[Start of SOURCE MATERIAL]

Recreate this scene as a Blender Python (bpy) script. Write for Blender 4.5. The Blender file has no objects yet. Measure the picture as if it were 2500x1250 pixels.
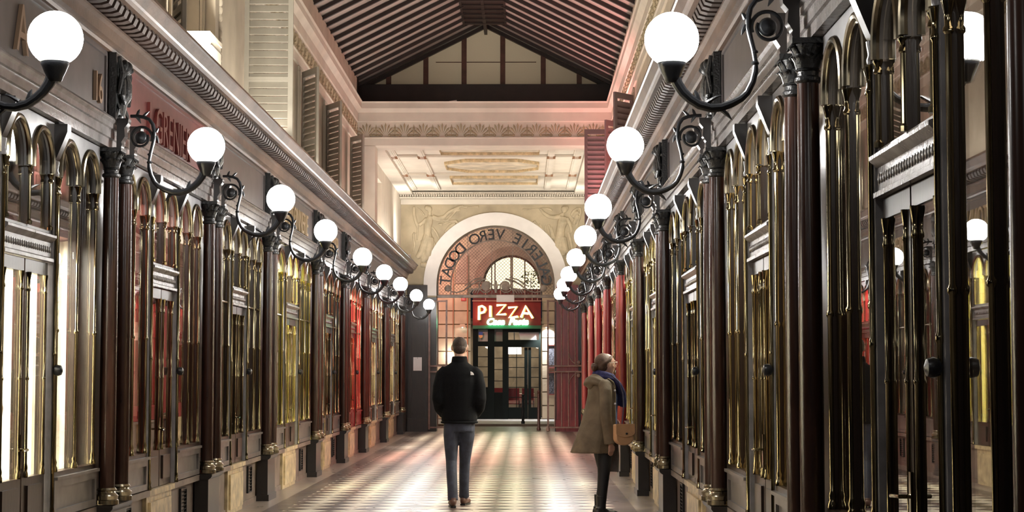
import bpy, bmesh, math, random
from mathutils import Vector, Matrix

random.seed(11)
PI = math.pi
SC = bpy.context.scene
COL = SC.collection

# ------------------------------------------------------------------ helpers
class MB:
    """collects shapes into one mesh"""
    def __init__(s):
        s.v = []; s.f = []
    def add(s, vs, fs):
        b = len(s.v)
        s.v.extend(tuple(v) for v in vs)
        s.f.extend(tuple(b + i for i in f) for f in fs)
        return s
    def box(s, x0, x1, y0, y1, z0, z1):
        return s.add([(x0,y0,z0),(x1,y0,z0),(x1,y1,z0),(x0,y1,z0),(x0,y0,z1),(x1,y0,z1),(x1,y1,z1),(x0,y1,z1)],
                     [(0,3,2,1),(4,5,6,7),(0,1,5,4),(1,2,6,5),(2,3,7,6),(3,0,4,7)])
    def obox(s, m, x, y, z):
        vs = [m @ Vector((a*x/2, b*y/2, c*z/2)) for c in (-1,1) for b in (-1,1) for a in (-1,1)]
        return s.add(vs, [(0,2,3,1),(4,5,7,6),(0,1,5,4),(1,3,7,5),(3,2,6,7),(2,0,4,6)])
    def prism_y(s, prof, y0, y1):
        n = len(prof)
        vs = [(x,y0,z) for x,z in prof] + [(x,y1,z) for x,z in prof]
        fs = [(i,(i+1)%n,n+(i+1)%n,n+i) for i in range(n)] + [tuple(range(n-1,-1,-1)), tuple(range(n,2*n))]
        return s.add(vs, fs)
    def prism_x(s, prof, x0, x1):
        n = len(prof)
        vs = [(x0,y,z) for y,z in prof] + [(x1,y,z) for y,z in prof]
        fs = [(i,(i+1)%n,n+(i+1)%n,n+i) for i in range(n)] + [tuple(range(n-1,-1,-1)), tuple(range(n,2*n))]
        return s.add(vs, fs)
    def tube(s, pts, rad, n=8, closed=False, side=None):
        """sweep an ellipse along points; rad: number, list of numbers or of (side, other) pairs"""
        pts = [Vector(p) for p in pts]
        k = len(pts)
        if not isinstance(rad, (list, tuple)): rad = [rad]*k
        rad = [(r, r) if not isinstance(r, (list, tuple)) else r for r in rad]
        ring = []
        prev = None
        for i, p in enumerate(pts):
            if closed: t = pts[(i+1)%k] - pts[i-1]
            elif i == 0: t = pts[1] - p
            elif i == k-1: t = p - pts[i-1]
            else: t = (pts[i+1]-p).normalized() + (p-pts[i-1]).normalized()
            if t.length < 1e-9: t = Vector((0,0,1))
            t.normalize()
            if side is not None: a = Vector(side)
            elif prev is not None: a = prev
            else: a = Vector((1,0,0)) if abs(t.x) < .8 else Vector((0,1,0))
            a = a - t*a.dot(t)
            if a.length < 1e-6: a = t.orthogonal()
            a.normalize(); b = t.cross(a); prev = a
            ra, rb = rad[i]
            ring.append([p + a*(ra*math.cos(2*PI*j/n)) + b*(rb*math.sin(2*PI*j/n)) for j in range(n)])
        vs = [v for r in ring for v in r]
        fs = []
        for i in range(k if closed else k-1):
            c, d = i*n, ((i+1)%k)*n
            for j in range(n):
                fs.append((c+j, c+(j+1)%n, d+(j+1)%n, d+j))
        if not closed:
            fs.append(tuple(range(n-1,-1,-1))); fs.append(tuple((k-1)*n+j for j in range(n)))
        return s.add(vs, fs)
    def lathe(s, prof, n=16, c=(0,0,0), caps=True):
        vs = [(c[0]+r*math.cos(2*PI*j/n), c[1]+r*math.sin(2*PI*j/n), c[2]+z) for r,z in prof for j in range(n)]
        fs = []
        for i in range(len(prof)-1):
            for j in range(n):
                fs.append((i*n+j, i*n+(j+1)%n, (i+1)*n+(j+1)%n, (i+1)*n+j))
        if caps:
            fs.append(tuple(range(n-1,-1,-1))); fs.append(tuple((len(prof)-1)*n+j for j in range(n)))
        return s.add(vs, fs)
    def ball(s, c, rx, ry=None, rz=None, n=16, m=10, rot=None):
        ry = rx if ry is None else ry; rz = rx if rz is None else rz
        c = Vector(c)
        vs = []
        for i in range(m+1):
            th = PI*i/m
            for j in range(n):
                q = Vector((rx*math.sin(th)*math.cos(2*PI*j/n), ry*math.sin(th)*math.sin(2*PI*j/n), rz*math.cos(th)))
                if rot is not None: q = rot @ q
                vs.append(c+q)
        fs = []
        for i in range(m):
            for j in range(n):
                fs.append((i*n+j, (i+1)*n+j, (i+1)*n+(j+1)%n, i*n+(j+1)%n))
        b = len(s.v)
        s.add(vs, fs)
        return s
    def xform(s, m):
        s.v = [tuple(m @ Vector(v)) for v in s.v]; return s
    def mesh(s, name, smooth=35):
        me = bpy.data.meshes.new(name)
        me.from_pydata([tuple(v) for v in s.v], [], s.f)
        bm = bmesh.new(); bm.from_mesh(me)
        bmesh.ops.remove_doubles(bm, verts=bm.verts, dist=1e-6)
        bmesh.ops.recalc_face_normals(bm, faces=bm.faces)
        bm.to_mesh(me); bm.free()
        if smooth:
            me.polygons.foreach_set('use_smooth', [True]*len(me.polygons))
            me.set_sharp_from_angle(angle=math.radians(smooth))
        return me
    def build(s, name, mat, parent=None, smooth=35, label=None):
        me = s.mesh(name, smooth)
        me.materials.append(mat)
        o = bpy.data.objects.new(name, me)
        COL.objects.link(o)
        if parent is not None: o.parent = parent
        if label: o['label'] = label
        return o

def tag(o, label=None, cat=None, group=None, kind=None):
    if label: o['label'] = label
    if cat: o['category'] = cat
    if group: o['group'] = group
    if kind: o['kind'] = kind
    return o

def empty(name, loc=(0,0,0), rz=0.0, label=None, cat=None, group=None, kind='thing'):
    o = bpy.data.objects.new(name, None)
    o.empty_display_size = .1
    COL.objects.link(o)
    o.location = loc; o.rotation_euler = (0,0,rz)
    return tag(o, label, cat, group, kind)

def copy_tree(o, parent=None):
    c = o.copy(); COL.objects.link(c)
    if parent is not None: c.parent = parent
    for ch in list(o.children): copy_tree(ch, c)
    return c

def struct(name, mb, mat, smooth=35):
    return tag(mb.build(name, mat, None, smooth), kind='structure')

def remesh(mb, name, mat, voxel, parent=None, smooth_it=4, cat=None, mat_fn=None):
    """weld overlapping shapes into one continuous surface"""
    o = mb.build('tmp', mat, None, 0)
    m = o.modifiers.new('r', 'REMESH'); m.mode = 'VOXEL'; m.voxel_size = voxel
    if smooth_it:
        m2 = o.modifiers.new('s', 'SMOOTH'); m2.factor = .5; m2.iterations = smooth_it
    dg = bpy.context.evaluated_depsgraph_get(); dg.update()
    me = bpy.data.meshes.new_from_object(o.evaluated_get(dg))
    bpy.data.objects.remove(o)
    me.name = name
    me.materials.clear(); me.materials.append(mat)
    me.polygons.foreach_set('use_smooth', [True]*len(me.polygons))
    o = bpy.data.objects.new(name, me); COL.objects.link(o)
    if parent is not None: o.parent = parent
    return o

def text_mb(txt, size, depth, bevel=0.0, shear=0.0, align='LEFT', mirror=False, sx=1.0, bold=0.0):
    """letters as an MB lying in local XZ (x along, z up), extruded in y"""
    cu = bpy.data.curves.new('t', 'FONT'); cu.body = txt; cu.size = size; cu.extrude = depth
    cu.bevel_depth = bevel; cu.shear = shear; cu.offset = bold; cu.align_x = align; cu.resolution_u = 4
    o = bpy.data.objects.new('t', cu); COL.objects.link(o)
    dg = bpy.context.evaluated_depsgraph_get(); dg.update()
    me = bpy.data.meshes.new_from_object(o.evaluated_get(dg))
    mb = MB()
    k = -1 if mirror else 1
    mb.add([(k*v.co.x*sx, -v.co.z, v.co.y) for v in me.vertices], [tuple(p.vertices) for p in me.polygons])
    bpy.data.objects.remove(o); bpy.data.curves.remove(cu); bpy.data.meshes.remove(me)
    return mb

ORD = ['first','second','third','fourth','fifth','sixth','seventh','eighth','ninth','tenth','eleventh']

# ------------------------------------------------------------------ materials
MATS = {}
def mat(name, col, rough=.5, metal=0.0, vary=.0, scale=6.0, bump=0.0, bscale=40.0, spec=.5, emis=None, estr=0.0, stretch=None):
    if name in MATS: return MATS[name]
    m = bpy.data.materials.new(name); m.use_nodes = True
    nt = m.node_tree; N = nt.nodes; L = nt.links
    b = N['Principled BSDF']
    b.inputs['Roughness'].default_value = rough
    b.inputs['Metallic'].default_value = metal
    b.inputs['Specular IOR Level'].default_value = spec
    b.inputs['Base Color'].default_value = (*col, 1)
    if vary or bump:
        tc = N.new('ShaderNodeTexCoord')
        src = tc.outputs['Object']
        if stretch:
            mp = N.new('ShaderNodeMapping'); mp.inputs['Scale'].default_value = stretch
            L.new(src, mp.inputs['Vector']); src = mp.outputs['Vector']
    if vary:
        nz = N.new('ShaderNodeTexNoise'); nz.inputs['Scale'].default_value = scale; nz.inputs['Detail'].default_value = 5
        L.new(src, nz.inputs['Vector'])
        r = N.new('ShaderNodeValToRGB')
        r.color_ramp.elements[0].position = .3; r.color_ramp.elements[1].position = .7
        r.color_ramp.elements[0].color = (*[c*(1-vary) for c in col], 1)
        r.color_ramp.elements[1].color = (*[min(1, c*(1+vary)) for c in col], 1)
        L.new(nz.outputs['Fac'], r.inputs['Fac']); L.new(r.outputs['Color'], b.inputs['Base Color'])
    if bump:
        nb = N.new('ShaderNodeTexNoise'); nb.inputs['Scale'].default_value = bscale; nb.inputs['Detail'].default_value = 3
        L.new(src, nb.inputs['Vector'])
        bp = N.new('ShaderNodeBump'); bp.inputs['Strength'].default_value = bump; bp.inputs['Distance'].default_value = .02
        L.new(nb.outputs['Fac'], bp.inputs['Height']); L.new(bp.outputs['Normal'], b.inputs['Normal'])
    if emis:
        b.inputs['Emission Color'].default_value = (*emis, 1); b.inputs['Emission Strength'].default_value = estr
    MATS[name] = m
    return m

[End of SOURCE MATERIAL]

_JOB:_
Give again, word for word, every line from the top of the data through the line with "COL = SC.collection", both ends included, and exclude the pictures.

_EXERCISE OUTPUT:_
Recreate this scene as a Blender Python (bpy) script. Write for Blender 4.5. The Blender file has no objects yet. Measure the picture as if it were 2500x1250 pixels.
import bpy, bmesh, math, random
from mathutils import Vector, Matrix

random.seed(11)
PI = math.pi
SC = bpy.context.scene
COL = SC.collection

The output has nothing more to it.